The Middle-Aged Guide to Growing Up: The Boomer Trinity

I’m a Boomer. In the summer of 1969, I was 15 years old and I lived in Connecticut. Unlike thousands who went, I had an actual ticket to Woodstock, but I didn’t go. I couldn’t find a ride. I’d bought the ticket ($10!) at my local record store, the same one I’d lined up outside 5 years before for my first Beatles record. I recently bought the new David Bowie album on iTunes, and the new Bob Dylan, Rosanne Cash and Bonnie Raitt offerings, but few of the artists on my iPhone are younger than me.

The point is, rock ‘n’ roll has been a vital part of my life for ever, it seems. You know what they say about the Boomers, we lived for sex and drugs and rock ‘n’ roll. Well, the rock ‘n’ roll has stayed, as you can see. I’ve seen Dylan live at least 4 times across the years, charting the passages of my life, as he got better and worse, and better again.

As for the sex, we were the lucky generation. We squeezed all our fun in between the invention of the pill in 1965 (the end of the Baby Boom) and the beginning of the AIDS epidemic in 1982. During those 17 years, sex was fun, fearless, fabulous and free.
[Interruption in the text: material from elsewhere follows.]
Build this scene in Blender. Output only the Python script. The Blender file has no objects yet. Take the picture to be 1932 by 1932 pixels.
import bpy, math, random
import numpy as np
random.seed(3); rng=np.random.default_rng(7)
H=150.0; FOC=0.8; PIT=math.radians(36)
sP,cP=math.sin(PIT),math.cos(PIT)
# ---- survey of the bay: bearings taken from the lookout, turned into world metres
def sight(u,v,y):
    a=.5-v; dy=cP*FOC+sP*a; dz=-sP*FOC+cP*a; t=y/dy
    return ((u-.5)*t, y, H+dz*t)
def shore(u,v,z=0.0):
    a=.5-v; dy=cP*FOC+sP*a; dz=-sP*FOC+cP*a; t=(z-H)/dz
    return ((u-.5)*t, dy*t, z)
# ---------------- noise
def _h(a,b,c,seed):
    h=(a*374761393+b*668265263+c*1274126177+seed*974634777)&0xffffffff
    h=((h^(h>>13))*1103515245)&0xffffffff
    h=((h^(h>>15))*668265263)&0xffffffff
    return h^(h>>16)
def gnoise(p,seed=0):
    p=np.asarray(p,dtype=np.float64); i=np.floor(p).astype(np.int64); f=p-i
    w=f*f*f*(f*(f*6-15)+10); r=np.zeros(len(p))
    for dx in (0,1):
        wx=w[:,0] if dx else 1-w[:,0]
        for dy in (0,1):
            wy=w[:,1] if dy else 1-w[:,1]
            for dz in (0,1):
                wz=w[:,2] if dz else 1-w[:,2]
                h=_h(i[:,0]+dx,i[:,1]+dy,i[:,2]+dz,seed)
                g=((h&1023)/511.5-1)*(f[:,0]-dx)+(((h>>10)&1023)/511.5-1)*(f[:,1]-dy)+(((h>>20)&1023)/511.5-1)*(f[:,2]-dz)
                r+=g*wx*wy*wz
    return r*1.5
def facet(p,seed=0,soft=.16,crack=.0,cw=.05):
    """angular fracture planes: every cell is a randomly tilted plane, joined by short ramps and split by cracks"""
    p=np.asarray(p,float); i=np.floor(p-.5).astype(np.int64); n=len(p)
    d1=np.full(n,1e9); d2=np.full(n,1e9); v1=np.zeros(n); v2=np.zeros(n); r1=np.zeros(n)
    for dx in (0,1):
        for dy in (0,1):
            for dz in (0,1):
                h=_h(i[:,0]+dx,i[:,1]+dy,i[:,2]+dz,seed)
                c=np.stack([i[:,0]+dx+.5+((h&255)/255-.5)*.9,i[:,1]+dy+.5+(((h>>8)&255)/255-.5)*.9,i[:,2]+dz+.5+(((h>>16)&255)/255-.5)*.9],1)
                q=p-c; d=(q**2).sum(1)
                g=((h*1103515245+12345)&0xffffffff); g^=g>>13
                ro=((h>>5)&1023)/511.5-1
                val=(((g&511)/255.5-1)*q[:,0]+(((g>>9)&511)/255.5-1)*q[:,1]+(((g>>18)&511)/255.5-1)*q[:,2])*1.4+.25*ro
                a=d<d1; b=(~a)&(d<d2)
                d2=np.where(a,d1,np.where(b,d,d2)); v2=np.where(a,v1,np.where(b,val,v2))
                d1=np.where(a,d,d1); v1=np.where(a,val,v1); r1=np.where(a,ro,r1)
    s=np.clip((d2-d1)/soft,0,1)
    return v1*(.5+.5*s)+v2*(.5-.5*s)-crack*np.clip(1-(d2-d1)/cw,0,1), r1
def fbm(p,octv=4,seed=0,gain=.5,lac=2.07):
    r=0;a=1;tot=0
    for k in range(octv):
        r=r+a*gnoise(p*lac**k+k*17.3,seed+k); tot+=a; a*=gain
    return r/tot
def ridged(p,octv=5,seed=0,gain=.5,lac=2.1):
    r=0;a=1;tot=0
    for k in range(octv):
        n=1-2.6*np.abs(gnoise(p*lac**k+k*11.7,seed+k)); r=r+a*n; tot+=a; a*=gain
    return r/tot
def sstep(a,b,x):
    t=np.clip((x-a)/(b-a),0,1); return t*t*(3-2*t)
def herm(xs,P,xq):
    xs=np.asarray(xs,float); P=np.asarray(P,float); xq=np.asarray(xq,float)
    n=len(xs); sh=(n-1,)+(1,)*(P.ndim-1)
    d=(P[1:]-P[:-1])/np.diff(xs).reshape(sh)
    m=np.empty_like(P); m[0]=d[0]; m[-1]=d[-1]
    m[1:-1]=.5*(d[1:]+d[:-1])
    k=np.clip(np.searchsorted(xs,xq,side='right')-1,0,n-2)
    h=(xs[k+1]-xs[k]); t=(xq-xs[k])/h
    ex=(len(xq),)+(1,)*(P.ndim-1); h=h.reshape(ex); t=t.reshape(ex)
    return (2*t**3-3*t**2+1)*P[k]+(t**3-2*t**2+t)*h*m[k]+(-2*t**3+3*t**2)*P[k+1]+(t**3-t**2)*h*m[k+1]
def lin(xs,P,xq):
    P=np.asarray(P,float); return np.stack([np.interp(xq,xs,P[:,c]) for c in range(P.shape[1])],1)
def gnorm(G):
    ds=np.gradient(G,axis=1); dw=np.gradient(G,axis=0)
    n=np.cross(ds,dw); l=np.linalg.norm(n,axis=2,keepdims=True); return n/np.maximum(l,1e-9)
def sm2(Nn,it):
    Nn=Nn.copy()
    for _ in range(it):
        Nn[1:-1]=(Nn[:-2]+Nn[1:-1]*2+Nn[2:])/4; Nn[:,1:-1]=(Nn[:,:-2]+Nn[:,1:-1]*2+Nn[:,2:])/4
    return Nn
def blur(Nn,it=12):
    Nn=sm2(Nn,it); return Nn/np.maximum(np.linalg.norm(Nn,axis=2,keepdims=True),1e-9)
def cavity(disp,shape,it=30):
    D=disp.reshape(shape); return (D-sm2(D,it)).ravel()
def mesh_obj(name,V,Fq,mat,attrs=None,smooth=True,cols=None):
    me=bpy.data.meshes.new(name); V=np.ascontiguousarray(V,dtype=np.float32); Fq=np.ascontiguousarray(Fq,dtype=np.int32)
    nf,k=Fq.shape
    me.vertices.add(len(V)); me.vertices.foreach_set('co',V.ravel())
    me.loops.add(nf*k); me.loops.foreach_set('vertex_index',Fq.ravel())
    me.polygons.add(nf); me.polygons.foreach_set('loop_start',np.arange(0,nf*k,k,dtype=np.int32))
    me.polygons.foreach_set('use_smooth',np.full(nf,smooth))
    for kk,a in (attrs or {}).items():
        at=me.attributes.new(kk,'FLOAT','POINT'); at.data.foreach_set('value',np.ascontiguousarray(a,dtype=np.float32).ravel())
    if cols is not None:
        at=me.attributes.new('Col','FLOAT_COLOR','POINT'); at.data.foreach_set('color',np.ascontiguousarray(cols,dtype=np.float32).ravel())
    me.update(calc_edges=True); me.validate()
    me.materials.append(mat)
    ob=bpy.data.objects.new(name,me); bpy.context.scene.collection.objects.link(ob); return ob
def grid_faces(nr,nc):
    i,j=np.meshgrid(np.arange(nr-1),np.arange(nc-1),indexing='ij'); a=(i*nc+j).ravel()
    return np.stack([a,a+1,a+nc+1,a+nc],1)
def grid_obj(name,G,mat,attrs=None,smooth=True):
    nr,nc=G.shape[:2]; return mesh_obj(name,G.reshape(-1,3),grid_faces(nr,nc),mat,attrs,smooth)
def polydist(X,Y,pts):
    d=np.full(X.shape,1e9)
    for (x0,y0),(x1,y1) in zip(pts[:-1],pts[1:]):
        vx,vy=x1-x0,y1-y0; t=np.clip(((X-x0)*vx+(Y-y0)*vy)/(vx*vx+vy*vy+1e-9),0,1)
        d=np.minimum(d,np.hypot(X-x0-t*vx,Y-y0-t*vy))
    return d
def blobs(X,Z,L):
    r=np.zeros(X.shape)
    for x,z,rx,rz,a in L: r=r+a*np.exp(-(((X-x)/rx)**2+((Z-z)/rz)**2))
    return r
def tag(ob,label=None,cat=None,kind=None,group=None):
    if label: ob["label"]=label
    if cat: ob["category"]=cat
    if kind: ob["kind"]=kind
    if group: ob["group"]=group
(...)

Everyone was allowed to have a good time, with whomever they liked, at no real cost except (possibly) hurt feelings. Pregnancy or death were not the probable outcomes. My generation took full advantage of this uniquely libidinous window, and it fuelled a hectic and lasting burst of literature, music and art. By the time AIDS arrived, we’d found our one-and-onlies, married and settled down. No more need for the abundant free sex, but we were better practitioners of the art as a result. The sex nowadays is like a vintage car; smooth and gracious as long as you don’t push it. Viagra use isn’t as common in our demographic as the ads lead you to believe. It’s really more the province of the stressed-out 30 and 40 year olds, and that’s what I mean by pushing it. To be fair, their stress is mostly caused by striving to get into the jobs we’ve been sitting on for so long.

Then there’s the drugs. I smoked pot when I was 15, before I ever really drank. When I was a kid, booze was hard for a teenager to get, but pot wasn’t. You could grow it in the back yard, and no one’s parents knew what it looked like. By the time I was old enough to drink, I didn’t really want to, because smoking pot was so much more fun. Our parents drank hard liquor, and the younger adults in their 30s and 40s are reigniting a hard liquor trend today, but it skipped the Boomers. Wine was our drink (remember Blue Nun? Egri Bikaver?), and beer for hot afternoons and nights at the clubs. And  I’m not saying everyone continues smoking pot into their 50s, but there is a demographic bulge in cannabis usage that corresponds with the baby boom, and they’re going to be getting high at the retirement home in the coming years.

So there you have it; sex (still happening, just not as frantically), drugs (still happening, just a better grade of product) and rock ‘n’’ roll (still happening, and still one of the most important things in life). The holy trinity for the Boomers. For some, the sex has become hot yoga, the drugs have become Paxil and the rock ‘n’ roll has become Norah Jones, but it’s all the same mojo, we’ve remained true to our roots.